Upvote:3
The baggage receipt is a small document on sticky paper and usually stuck to your boarding pass or (most irritatingly) the back of the passport.
This sounds like a typical ploy by a low cost airline to reduce its liability and, essentially, make you go away. The carrier’s liability is set out in the Montréal Convention article 17(2). The operating carrier is strictly liable for loss or damage to bags in its care or its agents care up to a maximum value of approximately 1500 USD (the exact value is denominated in a basket of currencies and varies a bit every day). The bags are presumed lost if they are not delivered to the passenger within twenty-one days. The convention invalidates any contract clause that interferes with the air carrier’s liability as defined under the convention.
It doesn’t appear to me that the carrier can impose arbitrary documentation requirements, although I can see they could reasonably ask for proof the bags are yours, a task for which the baggage receipt is intended. However, since the carrier was able to identify your bags, from their records, I don’t see what further information the baggage receipt would provide them.

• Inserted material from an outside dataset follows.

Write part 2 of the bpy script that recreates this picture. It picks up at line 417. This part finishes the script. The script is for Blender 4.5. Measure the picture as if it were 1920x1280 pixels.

Assuming you are a UK resident, I would send a “letter before action” by recorded post to the carrier’s office in the UK, setting out the value of the articles lost, referencing the carrier’s acknowledgement that they loaded the bags (which seems a mistake, they should have said they had no record of your bags), and stating that you expect to be compensated for the loss per the Convention. Do not mention the receipts unless you find them. Keep the letter brief, polite, and factual; provide the necessary information to identify you and your journey, including the PIR you obtained in Amman; do not make complaints or emotive statements. You can find templates for “letter before action” on many websites.
If you need to proceed to any kind of formal legal claim, do you research and take advice.